Countries like Chile, Ghana, and Kenya have joined the initiative, supposedly to seize “economic opportunities” in zero-emission marine fuels. But these nations have little in the way of ocean carriers or global corporate interests. Their participation is symbolic, their votes essential for legitimizing a multilateral taxation scheme. One can safely assume they will be compensated in one way or another, as is always the case when global bureaucracies need support from smaller states.

Meanwhile, the actual progress of these corridors is minimal. Many of the 84 initiatives remain stalled at what the Forum itself calls a “feasibility wall.” The reason is obvious: zero-emission fuels are far more expensive than conventional ones, and governments are reluctant to foot the bill. “Lack of action” is simply a euphemism for “lack of money.” The US, once the primary source of such funds, now views the entire project as a scam.

The UK, the next logical donor, is financially crippled, overtaxed, and politically unstable. The IMO’s Net-Zero framework was derailed by US-led opposition during a combative meeting of the Marine Environment Protection Committee in London. Yet the Global Maritime Forum insists that industry and governments must not adopt a “wait-and-see” approach. Translation: keep pushing, keep spending, keep building the bureaucracy - even if the science, economics and politics don’t add up.

The real beneficiaries of this scheme are not the environment or ordinary citizens but corporate giants like Maersk, MSC and Ikea. These companies stand to gain from strict enforcement of eco-fuel rules, emissions caps, and self-reporting regimes. The higher the costs, the better for them, since smaller competitors will be driven out of the market, leaving the giants to absorb abandoned market share. This is the essence of WEF-style governance: policies dressed up as moral imperatives but designed to consolidate corporate and bureaucratic power.

Although the UN’s global scheme has faltered, Europe’s emission trading system has already been in force for over a year. In many ways, the climate change agenda is “too big to fail.” Whether or not catastrophic warming is real matters less than the fact that trillions of dollars, thousands of jobs, and entire bureaucracies now depend on sustaining the narrative. This is why open debate is so fiercely resisted. In Australia, the Human Rights Commission is attempting to criminalize the spread of “misinformation” about climate change, claiming it obstructs public access to reliable information.

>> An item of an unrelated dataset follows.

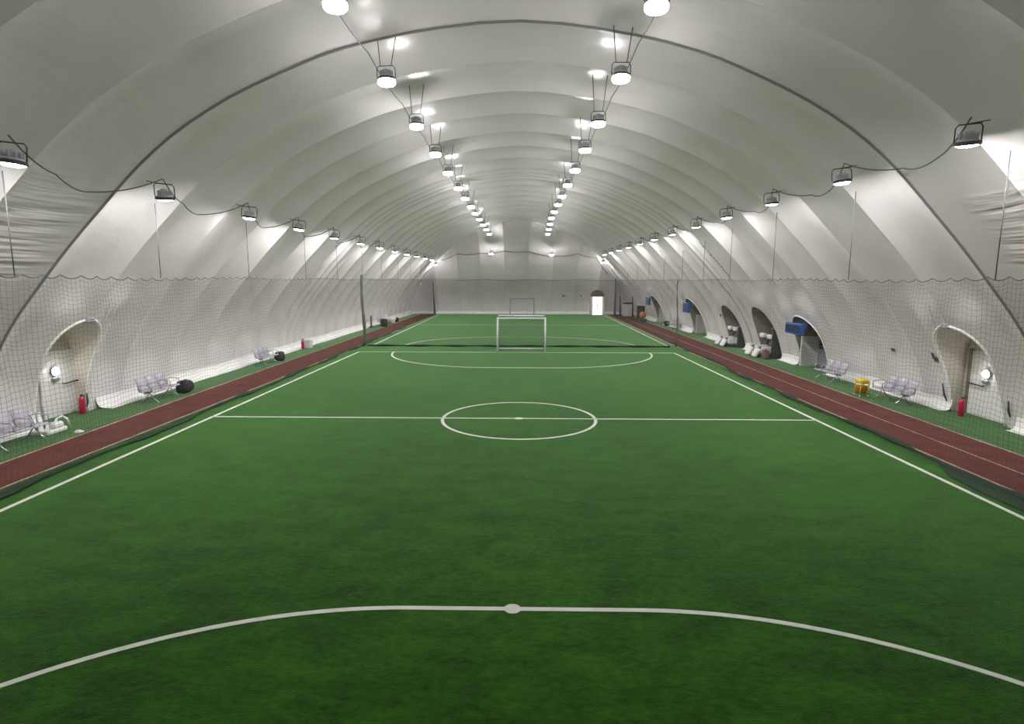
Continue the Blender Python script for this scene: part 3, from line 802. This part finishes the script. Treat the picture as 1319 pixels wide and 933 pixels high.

In reality, it obstructs public access to dissenting views.

There is no shortage of qualified experts who argue that CO2 does more good than harm, that rising sea levels are not catastrophic, and that the UN’s Intergovernmental Panel on Climate Change (IPCC) does not represent a consensus of 98 per cent of climate scientists. Rather, its conclusions are drawn by bureaucrats from selective readings of executive summaries, then amplified by compliant media.

Because the arguments for catastrophic climate change are weak, debate must be avoided at all costs. If the public were allowed to hear both sides, the vast international regulatory edifice could collapse. Hence the push for laws resembling old blasphemy statutes, where the content of speech is irrelevant - the mere act of questioning the orthodoxy is the crime. Australia is leading the way, but similar measures are undoubtedly being brewed in other Western nations.

The Net-Zero project, despite its setbacks, continues to be propped up by bureaucrats, corporate giants, and a compliant media. Its survival depends not on scientific merit but on silencing dissent and manufacturing consent. The question is not whether the planet will be saved, but whether freedom of debate, national sovereignty, and economic fairness will survive the relentless march of the green machine.